In his statement to the UN Security Council on 17th October, the UK’s Deputy Permanent Representative, Jonathan Allen, opened by acknowledging the sensitivities that many have about the Balfour Declaration and the events that have taken place in the Middle East since 1917.

Jonathan Allen addressing the UN Security Council

He then acknowledged that:

“The UK is proud to have played a role in helping to make a Jewish homeland a reality. And we continue to support the principle of such a homeland and the modern state of Israel.”

But he immediately went on to say:

“Just as we fully support the modern state of Israel as a Jewish homeland, we also fully support the objective of a viable and sovereign Palestinian state. The occupation is a continued impediment to securing the political rights of the non-Jewish communities in Palestine. And let us remember, there are two halves of Balfour, the second half of which has not been fulfilled. There is therefore unfinished business.”
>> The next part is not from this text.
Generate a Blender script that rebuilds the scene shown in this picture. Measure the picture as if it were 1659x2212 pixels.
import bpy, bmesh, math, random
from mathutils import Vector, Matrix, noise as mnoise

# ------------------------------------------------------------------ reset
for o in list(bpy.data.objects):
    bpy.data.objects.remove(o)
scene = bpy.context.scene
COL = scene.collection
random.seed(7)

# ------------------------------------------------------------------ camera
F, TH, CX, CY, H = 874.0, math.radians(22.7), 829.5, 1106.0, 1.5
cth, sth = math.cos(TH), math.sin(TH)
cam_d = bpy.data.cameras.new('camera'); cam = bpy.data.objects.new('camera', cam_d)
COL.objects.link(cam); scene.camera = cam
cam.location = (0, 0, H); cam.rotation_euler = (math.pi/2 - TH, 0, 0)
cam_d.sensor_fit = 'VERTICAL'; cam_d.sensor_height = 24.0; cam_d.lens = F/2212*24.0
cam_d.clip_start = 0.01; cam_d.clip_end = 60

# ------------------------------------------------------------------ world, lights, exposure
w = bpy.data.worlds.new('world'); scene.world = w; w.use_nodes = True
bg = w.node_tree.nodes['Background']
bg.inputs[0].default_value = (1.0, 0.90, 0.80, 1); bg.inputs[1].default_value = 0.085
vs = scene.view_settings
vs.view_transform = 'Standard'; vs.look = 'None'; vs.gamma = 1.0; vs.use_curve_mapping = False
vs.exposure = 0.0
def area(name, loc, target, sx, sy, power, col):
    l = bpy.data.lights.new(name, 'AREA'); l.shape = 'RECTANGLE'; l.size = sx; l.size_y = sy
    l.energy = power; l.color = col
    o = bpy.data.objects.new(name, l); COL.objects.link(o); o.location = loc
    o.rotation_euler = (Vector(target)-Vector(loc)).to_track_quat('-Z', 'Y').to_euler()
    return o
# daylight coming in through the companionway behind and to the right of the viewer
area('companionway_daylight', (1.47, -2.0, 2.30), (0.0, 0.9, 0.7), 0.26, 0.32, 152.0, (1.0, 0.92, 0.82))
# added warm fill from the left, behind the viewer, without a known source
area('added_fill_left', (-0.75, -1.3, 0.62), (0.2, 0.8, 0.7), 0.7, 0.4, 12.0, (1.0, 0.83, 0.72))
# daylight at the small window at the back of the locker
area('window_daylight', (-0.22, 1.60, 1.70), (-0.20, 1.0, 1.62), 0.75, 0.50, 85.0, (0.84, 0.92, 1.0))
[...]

Thus, once again, a senior representative of the UK Government described Israel as ‘occupying’ territory that it should not. And he went further by claiming that the ‘second half’ of the Balfour Declaration has not been fulfilled.

By the phrase ‘second half’ he was clearly referring to the line in the Declaration that reads:

‘… it being clearly understood that nothing shall be done which may prejudice the civil and religious rights of existing non-Jewish communities in Palestine …’

Thus he linked the creation of a Palestinian state to an imagined restoration of the civil and religious rights of those who call themselves Palestinians.

However, what he and the Foreign Office are choosing to ignore is the fact that the second half of the Balfour Declaration also reads:

‘… or the rights and political status enjoyed by Jews in any other country.’

And that is a very serious omission. The Foreign Office repeatedly ignores the fact that hundreds of thousands of Jews had to flee from their homes in countries all around the Middle East after the State of Israel was formed in 1948. Jews lost their rights and political status in many countries.

Not only does the Foreign Office ignore that fact, but it also chooses to ignore the British Government’s allocation of more than 75% of the Mandate area to Trans-Jordan in 1922 (forming what became the modern country of Jordan). So Britain has already set up a state that gives non-Jewish communities from the area the ability to determine their own civil and religious rights.

These two omissions reveal that there is something very wrong with current Foreign Office policy. Is it possible that Foreign Office staff are ignorant of these matters? Or are they perhaps overlooking them as a convenient way of appeasing the Arab nations of the Middle East?